ThePostSD.com alerts us to another reason we might have trouble convincing some young people to stick around on the prairie. The Daily Beast spent Martin Luther King Day calculating how tolerant the states of the Union are and found South Dakota ranks 39th. The analysis considers hate crime laws and reported incidents, discrimination complaints, public support for and laws covering same-sex marriage, and religious tolerance.

It is worth noting that if you seek more tolerant climes, you don't have to travel far. Minnesota turns up the nice and ranks 7th; Iowa ranks 12th. Drive a little farther, and you'll find the most tolerant state of the Union, Wisconsin. Liberal bastions New York and Massachusetts are only 17th and 18th, respectively.

If heading east isn't your thing, Montana is your next best bet, ranking 21st for tolerance (which is funny, because Mr. Kurtz doesn't always sound that tolerant when Mr. Ellis is around). Otherwise, in our region, you'd better keep your diversity to yourself: North Dakota ranks 42nd, Nebraska ranks 47th (dragged down by intolerance for wearing any colors other than Cornhusker Red), and Wyoming ranks 50th.

Now I'll confess to my own disagreement with this analysis, at least on religious tolerance. This analysis quantifies religious tolerance as the percentage of folks who believe "many religions lead to eternal life." South Dakota actually ranks quite high on this metric: 79%... though I have to wonder if a fair number of South Dakotans hear the question and think, "Many religions? Oh, ya, sure, Lutherans, Methodists, Baptists, even those Catholics can get to heaven." I'd be interested in recalibrating that measurement by asking folks their opinion about electing an atheist or a Muslim governor or blessing their children's marrying folks of different faiths or no faith.

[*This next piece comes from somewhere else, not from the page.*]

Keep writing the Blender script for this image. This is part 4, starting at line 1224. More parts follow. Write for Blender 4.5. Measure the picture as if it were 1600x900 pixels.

Besides, "eternal life" seems a rather particular theological point on which to grade the broader question of religious tolerance. There's enough old-school absolutism in my atheist soul ("soul"?) to accept that tolerance means holding your nose and letting me go about my business, not taking a deep whiff and exclaiming, "Boy, you smell sweet!" I'm satisfied with the tolerance of a good Christian who holds to fundamental doctrinal differences (like the debatable proposition that Jesus is the only path to eternal life, or that there is such a thing) but still supports a civil society where Muslims, Buddhists, and even infidels like me have the same rights to participate in economic, political and social life.

But religious tolerance isn't where South Dakota needs work. Our gay rights score stinks. It's one thing to think your neighbors are on a fast track away from eternal life. It's another to extend that belief into interference with the exercise of homosexual citizens' rights to live and love as they see fit and obtain legal and financial protection (e.g., spousal insurance benefits) for their loved ones. Just as my chosen non-religion can withstand folks down the road exercising their rights with regular Hallelujahs, my heterosexual marriage should be able to withstand some of my male neighbors' choosing to be cohabiting soulmates and even their getting legal status and insurance as a married couple. That's the practical tolerance South Dakota needs to work on.